For $85,000, you can fly home with a piece of aviation history
For more than three decades motorists on State Highway 1 through the central North Island couldn't miss the old aeroplane on the side of the road at Mangaweka.
Now, the owner of the world-famous-in-New-Zealand landmark wants to find it a new home.
The DC3's move to the Horowhenua town of Shannon from Mangaweka happened about two years ago and there it has sat without its wings or propellors, on top of containers, still the focus of plenty of cameras and curious looks.
This week owner Mintie Cottle put the plane on the market.
''I would have loved to build a million-dollar building to put it in.
"I keep a lot of NAC [National Airways Corporation] stuff, history - it would have been great... With the direction I'm going in I don't want to build that million-dollar building to put it in."
And the plane can't forever sit out in the elements.
"This is not Nevada or Arizona, where it's good for these."
The piece of aviation history started off as an air force plane in the 1940s, before it was named Poaka when flying for the National Airways Corporation.
Later it was called Skyline Kaikohe.
Its working life ended in Manawatū, before the move to Mangaweka, where Cottle bought it a few years ago.
With an asking price of about $85,000, he has had no firm offers yet, but his phone is constantly buzzing with inquiries.
He thinks it would make a good museum piece, including its interior, which could be fitted out with mannequins in period clothing.

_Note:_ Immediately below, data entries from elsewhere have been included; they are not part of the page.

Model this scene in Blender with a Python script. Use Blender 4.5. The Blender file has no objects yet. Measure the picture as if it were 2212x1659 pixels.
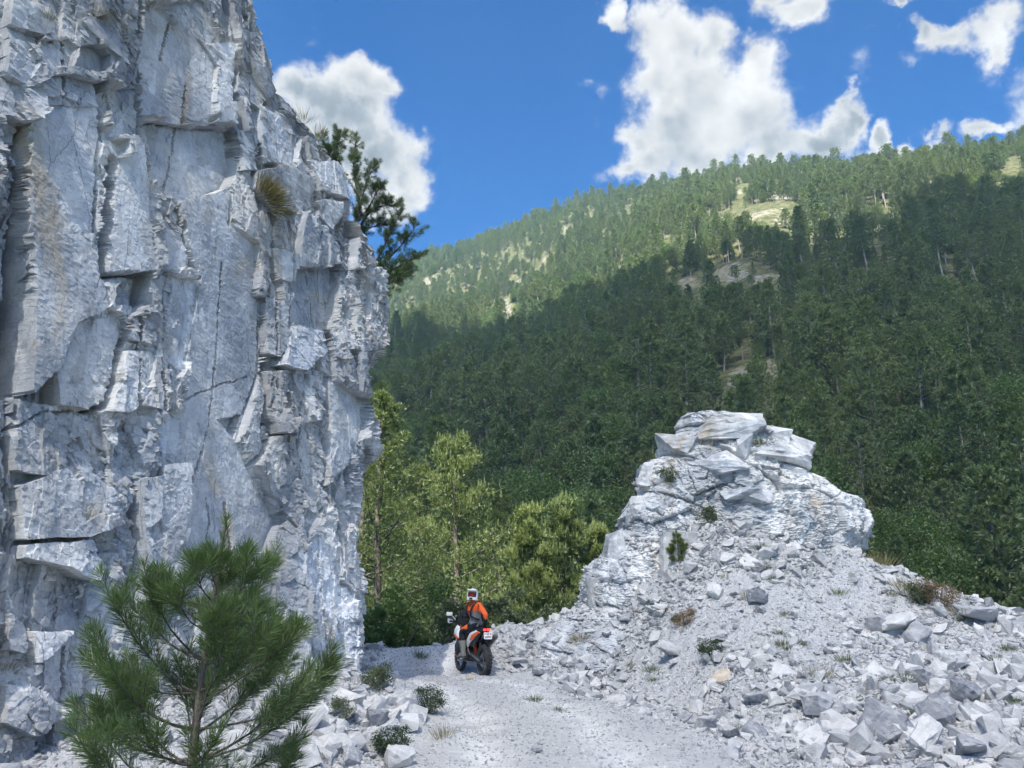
import bpy, bmesh, math, random
import numpy as np
from mathutils import Vector, Matrix, Euler

R = math.radians
sc = bpy.context.scene
col = sc.collection
rnd = random.Random(7)
rng = np.random.default_rng(11)

# ------------------------------------------------------------------ camera
PITCH = R(15.8)
CAMZ = 1.6
cam_d = bpy.data.cameras.new("camera")
cam_d.sensor_width = 36.0
cam_d.lens = 27.07
cam_d.clip_start = 0.1
cam_d.clip_end = 6000.0
cam = bpy.data.objects.new("camera", cam_d)
cam.location = (0, 0, CAMZ)
cam.rotation_euler = (R(90) + PITCH, 0, 0)
col.objects.link(cam)
sc.camera = cam

# ------------------------------------------------------------------ exposure, sun, sky
sc.view_settings.view_transform = 'Standard'
sc.view_settings.look = 'None'
sc.view_settings.gamma = 1.0
sc.view_settings.use_curve_mapping = False
sc.view_settings.exposure = 1.75
sc.render.engine = 'CYCLES'
cy = sc.cycles
cy.use_denoising = True
try:
    cy.denoiser = 'OPENIMAGEDENOISE'
    cy.denoising_input_passes = 'RGB_ALBEDO_NORMAL'
    cy.denoising_prefilter = 'ACCURATE'
except Exception:
    pass
cy.use_adaptive_sampling = True
cy.adaptive_threshold = 0.02
cy.max_bounces = 8
cy.diffuse_bounces = 4
cy.glossy_bounces = 3
cy.transmission_bounces = 6
cy.transparent_max_bounces = 8
cy.volume_bounces = 1
cy.caustics_reflective = False
cy.caustics_refractive = False
cy.sample_clamp_indirect = 6.0

SUN_EL, SUN_AZ = R(52), R(195)       # azimuth clockwise from +Y: the sun stands behind the camera to the left
SUND = Vector((math.sin(SUN_AZ) * math.cos(SUN_EL), math.cos(SUN_AZ) * math.cos(SUN_EL), math.sin(SUN_EL)))
sd = bpy.data.lights.new("sun", 'SUN')
sd.energy = 5.0
sd.angle = R(0.53)
sd.color = (1.0, 0.95, 0.86)
sun = bpy.data.objects.new("sun", sd)
sun.rotation_euler = (-SUND).to_track_quat('-Z', 'Y').to_euler()
sun.location = (30, -30, 60)
col.objects.link(sun)

KP = 1663.3                          # focal length in the units of the 2212-wide picture used for measuring


def ray(X, V):
    cx, cyy = (X - 1106.0) / KP, (829.5 - V) / KP
    return Vector((cx, math.cos(PITCH) - math.sin(PITCH) * cyy, math.sin(PITCH) + math.cos(PITCH) * cyy))


def P(X, V, Y):
    d = ray(X, V)
    return Vector((0, 0, CAMZ)) + d * (Y / d.y)


def azel(X, V):
    d = ray(X, V).normalized()
    return math.atan2(d.x, d.y), math.asin(d.z)


world = bpy.data.worlds.new("World")
sc.world = world
world.use_nodes = True
wt = world.node_tree
wt.nodes.clear()


class NT:
    """small helper to write node trees as expressions"""

    def __init__(s, tree):
        s.t = tree

    def n(s, typ, **kw):
        nd = s.t.nodes.new(typ)
        for k, v in kw.items():
            setattr(nd, k, v)
        return nd

    def put(s, sock, v):
        if v is None:
            return
        if hasattr(v, 'is_output'):
            s.t.links.new(v, sock)
        else:
            if hasattr(sock.default_value, '__len__') and not hasattr(v, '__len__'):
                v = (v,) * len(sock.default_value)
            if hasattr(sock.default_value, '__len__') and len(sock.default_value) == 4 and len(v) == 3:
                v = (*v, 1)
            sock.default_value = v

    def m(s, op, a, b=None, c=None, clamp=False):
        nd = s.n('ShaderNodeMath', operation=op, use_clamp=clamp)
        s.put(nd.inputs[0], a); s.put(nd.inputs[1], b); s.put(nd.inputs[2], c)
        return nd.outputs[0]

    def v(s, op, a, b=None, out=0):
        nd = s.n('ShaderNodeVectorMath', operation=op)
        s.put(nd.inputs[0], a); s.put(nd.inputs[1], b)
        return nd.outputs[out]

    def noise(s, vec, scale, detail=4, rough=0.55, dist=0.0, typ='FBM'):
        nd = s.n('ShaderNodeTexNoise')
        try:
            nd.noise_type = typ
        except Exception:
            pass
        s.put(nd.inputs['Vector'], vec)
        nd.inputs['Scale'].default_value = scale
        nd.inputs['Detail'].default_value = detail
        nd.inputs['Roughness'].default_value = rough
        nd.inputs['Distortion'].default_value = dist
        return nd.outputs['Fac']

    def ss(s, x, a, b, lo=0.0, hi=1.0):
        nd = s.n('ShaderNodeMapRange', interpolation_type='SMOOTHSTEP')
        s.put(nd.inputs['Value'], x)
        nd.inputs['From Min'].default_value = a
        nd.inputs['From Max'].default_value = b
        nd.inputs['To Min'].default_value = lo
        nd.inputs['To Max'].default_value = hi
        return nd.outputs['Result']

    def mix(s, f, a, b, mode='MIX'):
        nd = s.n('ShaderNodeMix', data_type='RGBA', blend_type=mode)
        s.put(nd.inputs[0], f); s.put(nd.inputs[6], a); s.put(nd.inputs[7], b)
        return nd.outputs[2]

    def xyz(s, x, y, z):
        nd = s.n('ShaderNodeCombineXYZ')
        s.put(nd.inputs[0], x); s.put(nd.inputs[1], y); s.put(nd.inputs[2], z)
        return nd.outputs[0]


w = NT(wt)
sky = w.n('ShaderNodeTexSky', sky_type='NISHITA')
sky.sun_disc = False
sky.sun_elevation = SUN_EL
sky.sun_rotation = SUN_AZ
sky.altitude = 900
sky.air_density = 1.0
sky.dust_density = 0.25
sky.ozone_density = 2.2
skyc = w.n('ShaderNodeHueSaturation')
skyc.inputs['Saturation'].default_value = 1.75
w.put(skyc.inputs['Color'], sky.outputs[0])
bg_sky = w.n('ShaderNodeBackground')
w.put(bg_sky.inputs[0], w.mix(1.0, skyc.outputs[0], (0.62, 0.90, 1.12), 'MULTIPLY'))
bg_sky.inputs[1].default_value = 0.0545

tc = w.n('ShaderNodeTexCoord')
dirn = w.v('NORMALIZE', tc.outputs['Generated'])
sep = w.n('ShaderNodeSeparateXYZ')
w.put(sep.inputs[0], dirn)
az = w.m('ARCTAN2', sep.outputs[0], sep.outputs[1])
el = w.m('ARCSINE', sep.outputs[2])
# slow warp of the direction so the cloud outlines billow
nA = w.noise(dirn, 7.0, 7, 0.6)
nB = w.noise(w.v('ADD', dirn, (3.1, 7.7, 1.3)), 7.0, 7, 0.6)
wx = w.m('MULTIPLY', w.m('SUBTRACT', nA, 0.5), 0.17)
wy = w.m('MULTIPLY', w.m('SUBTRACT', nB, 0.5), 0.17)
ae = w.xyz(w.m('ADD', az, wx), w.m('ADD', el, wy), 0.0)
CLOUDS = [  # x, y, rx, ry in the measuring picture; each becomes a blob in azimuth and elevation
    (690, 225, 105, 85), (640, 215, 90, 70), (775, 172, 95, 56), (815, 188, 64, 44), (745, 265, 125, 80), (810, 335, 108, 76),
    (866, 375, 74, 54), (800, 415, 110, 50), (640, 300, 90, 90), (730, 360, 120, 90),
    (1430, 95, 120, 80), (1400, 180, 80, 80), (1545, 80, 70, 62), (1640, 135, 70, 66), (1520, 190, 165, 100), (1440, 265, 120, 90), (1590, 245, 150, 95),
    (1390, 345, 105, 70), (1335, 375, 70, 42), (1370, 300, 70, 60), (1480, 335, 150, 80), (1650, 300, 105, 55), (1745, 275, 75, 46), (1790, 248, 46, 32),
    (1345, 35, 34, 55),
    (1722, 25, 68, 52), (1695, -20, 60, 60),
    (2045, 108, 78, 40), (2150, 85, 56, 72), (2175, 20, 60, 60), (2000, 90, 36, 40), (2165, 130, 40, 36),
    (1905, 318, 70, 34), (2010, 305, 60, 26), (1835, 335, 60, 34), (2170, 275, 60, 24), (1860, 285, 34, 30),
    (1950, 2, 40, 14),
    # beyond the frame the same broken cloud goes on
    (2420, 160, 160, 90), (2600, 40, 150, 100), (2750, 230, 190, 90), (300, -60, 180, 70), (120, 120, 170, 110), (1000, -260, 260, 110),
    (1900, -330, 300, 120), (-250, 200, 240, 120), (1500, -620, 300, 160), (-200, -250, 260, 140), (2800, -300, 300, 160),
]
WISPS = [(670, 85, 52, 26), (1290, 215, 34, 40), (1832, 172, 34, 36), (1898, 82, 38, 14), (1275, 250, 26, 26), (1700, 215, 36, 14), (1350, 60, 36, 60),
         (955, 515, 10, 16), (880, 330, 60, 60), (900, 360, 30, 50), (1945, 90, 16, 30), (2110, 300, 60, 24), (1255, 180, 22, 14)]


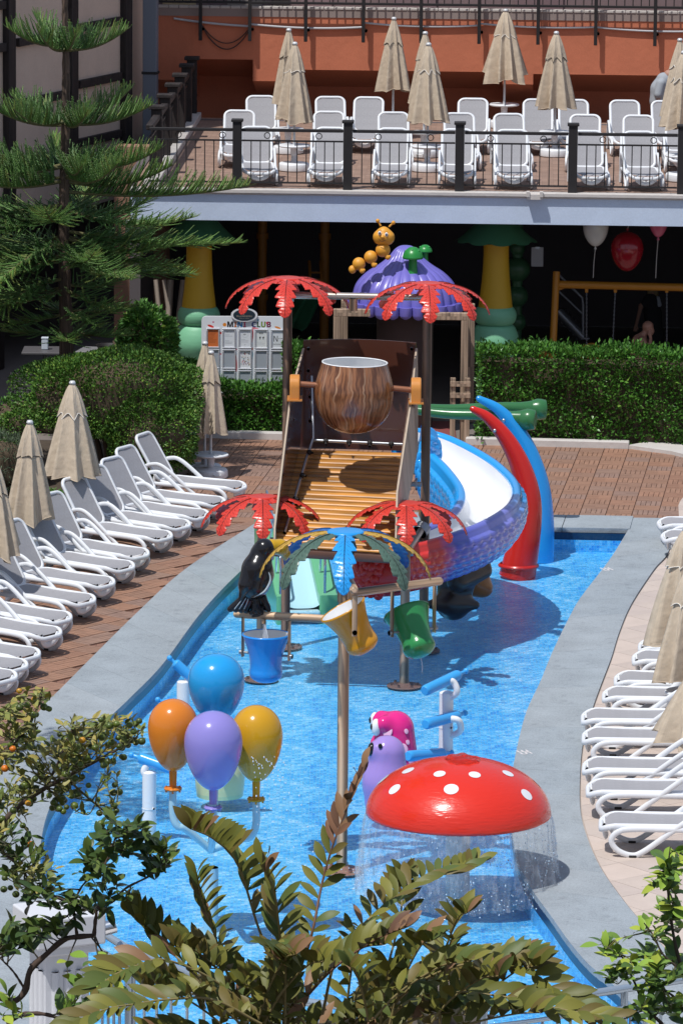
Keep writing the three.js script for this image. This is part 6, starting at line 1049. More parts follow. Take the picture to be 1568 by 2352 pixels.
  for (const [x, y, q] of [[871.5, 535.3, 1], [887, 538.5, 1]]) { S('eye', x, y, 4.4, [0.85, 1.15, 0.5], -0.145, mat([0.8, 0.8, 0.8], 0.3), head); S('pupil', x, y + 0.4, 2.5, [0.8, 1.15, 0.5], -0.165, mat([0.05, 0.09, 0.2], 0.3), head); S('pupil_dot', x, y + 0.6, 1.3, [0.8, 1.1, 0.5], -0.175, M.black, head); const b = at(x, y, -0.145); add('brow', sweep(spl([[b.x - 0.035, b.y + 0.03, b.z], [b.x, b.y + 0.058, b.z + 0.005], [b.x + 0.035, b.y + 0.035, b.z]], 10), 0.006, 6), M_c, head); }
  S('nose', 878, 544.6, 3.8, [1, 0.9, 1], -0.175, M_c, head);
  add('smile', sweep(spl([at(868.5, 548, -0.165), at(876, 554.5, -0.172), at(886, 551, -0.165)], 12), 0.0055, 6), mat([0.16, 0.06, 0.01], 0.6), head);
  for (const [x, y] of [[831, 622], [858.5, 609], [890, 591]]) { const p = at(x, y, -0.06); add('foot', body([[p.x - 0.02, p.y + 0.03, p.z, p.x, p.y, p.z, 0.035, 0.045], [p.x, p.y, p.z, p.x + 0.035, p.y + 0.015, p.z, 0.04, 0.025]], 0.01, 0.02), M_c, C); }
  // two green mushrooms on the roof
  const M_gm = phy([0.02, 0.24, 0.045], 0.35);
  const mini = (label, x, yTop, w, yBase, dz) => { const p = V(x, yTop, D + dz), b = V(x, yBase, D + dz), m = thing('green_mushroom', label, 'play figure', v3(p.x, b.y, p.z)), r = w * k / 2, hh = p.y - b.y; add('stem', lathe(smooth2([[r * 0.5, 0], [r * 0.42, hh * 0.2], [r * 0.42, hh * 0.6], [r * 0.48, hh * 0.72]], 16), 28), M_gm, m); add('cap', lathe(smooth2([[0.001, hh], [r * 0.4, hh * 0.97], [r * 0.8, hh * 0.82], [r * 0.98, hh * 0.66], [r, hh * 0.6], [r * 0.9, hh * 0.55], [r * 0.4, hh * 0.57]], 26), 36), M_gm, m); for (const [a, q] of [[1.7, 0.55], [0.6, 0.65], [2.9, 0.7], [4.5, 0.6]]) add('wart', sph(0.022, r * q * Math.cos(a), hh * (0.985 - 0.28 * q * q), r * q * Math.sin(a), [1, 1, 1], 12), M_gm, m); };
  mini('nearer green mushroom figure on the violet roof', 948, 567, 48, 628, -0.5); mini('green mushroom figure behind the other one on the violet roof', 976, 562, 33, 600, 0.1);
}
// weathered timber frames on both sides of the playhouse, and a low barrier
{
  const wth = mat([0.46, 0.34, 0.25], 0.8, { map: again(tGrain, 2.2, 0.5), bumpMap: again(tGrain, 2.2, 0.5), bumpScale: 0.006 });
  const frame = (label, xPost, xEnd, yTop, D, name) => { const a = V(xPost, yTop, D), e = V(xEnd, yTop, D), t = thing('timber_frame', label, 'timber frame', v3(a.x, 0, a.z)); add('post', rbox(0.125, a.y - 0.13, 0.125, 0.008, 0, (a.y - 0.13) / 2, 0), wth, t); add('beam', rbox(Math.abs(e.x - a.x) + 0.06, 0.125, 0.125, 0.008, (e.x - a.x) / 2 - Math.sign(a.x - e.x) * -0.03, a.y - 0.065, 0), wth, t); return t; };
  frame('weathered timber frame left of the violet playhouse, the nearer of two', 774, 850, 709, 86.9); frame('timber frame left of the violet playhouse, the farther and redder of two', 791, 840, 688, 89.0);
  frame('weathered timber frame right of the violet playhouse, the nearer of two', 1067, 994, 718, 86.5); frame('timber frame right of the violet playhouse, half behind the nearer one', 1082, 1030, 697, 88.6);
  const p = V(1045, 1012, 86.2), t = thing('low_barrier', 'low grey timber barrier at the foot of the right timber frame', 'barrier', v3(p.x, 0, -86.35)); for (const x of [-0.05, 0.2]) add('post', rbox(0.09, 1.15, 0.09, 0.006, x, 0.575, 0), wth, t); for (const y of [0.85, 1.05]) add('plank', rbox(0.36, 0.09, 0.03, 0.005, 0.08, y, 0.062), wth, t);
  struct('doormat', prism([[1.35, -86.6], [2.0, -86.5], [2.0, -88.6], [1.3, -88.6]], 0.0, 0.012), mat([0.22, 0.055, 0.05], 0.9));
  
}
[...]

"There're plenty of endless business opportunities for a financial purpose, but also for static display for their business.
"It's just out the gate. Where are you going to find another one? You're not going to make one out of paper mache."
Its 29-metre wing span has ruled out some interested parties.
"There're a lot of layers of paint on there. It needs a good clean," Cottle said.
"It's in great condition - all round it really is sound. It needs time spent on it, definitely, but there're enthusiasts out there who love these things.
"For the right person who buys it the enthusiasts will come in and they will happily work on it, I'm sure."
Wherever it goes, the move will require plenty of planning, as Cottle found for the road trip to Shannon. He said he moved it there to keep the plane safe from vandals.
"At one point I was going to get New Zealand's biggest chopper to lift it.
"Getting it from Mangaweka to here wouldn't have been a problem [for the] big chopper that does logging."
But there was a problem in that the plane, now called the Mangaweka Skyliner, was not allowed to be slung below a helicopter above main roads.
Back in the early 1980s when the DC3 moved from Palmerston North to Mangaweka, the rules were less stringent.
John Eames was part of consortium that bought it for $4000, and had it towed on the road, facing backwards, with its wings taken off.
"It was a different era too, I tell you. It was pretty big on the road. But the traffic control - these days you've got probably two utes with flashing lights and one behind.
"In 1984, my little Subaru station wagon with me and my wife in it were the lead car and that was all there was, really."
The idea was to have something that would stand out and put Mangaweka on the map, Eames said.
"It was bought by the Rangitīkei River Adventures Company that was recently formed at the time, in 1981.
"We were a bunch of farmers to be honest, but we started to get into tourism, which was lacking here, so we bought that on a whim.
"One of my partners said we should buy one of these. There were offered by Fieldair, who were retiring them from top dressing, and they were parked in Palmerston North."
It took a while to make the trip north.
"It didn't get up there until 1984. It was lifted into its position by the highway on 1 November. It caused a sensation."
Eames and his wife Viv ended up owning the plane outright, and it sat next to their cafe for 18 years - including when it had its memorable Cookie Time paint job.
Eames has fond recollections of the plane, which locals claimed as their own, and is interested to see what will happen next.
"We were perfectly comfortable ourselves about it leaving. Some of the townsfolk weren't. They thought it belonged to them, really, our aeroplane, but it never did.
"It only belonged to us, as in my wife and I in the finish."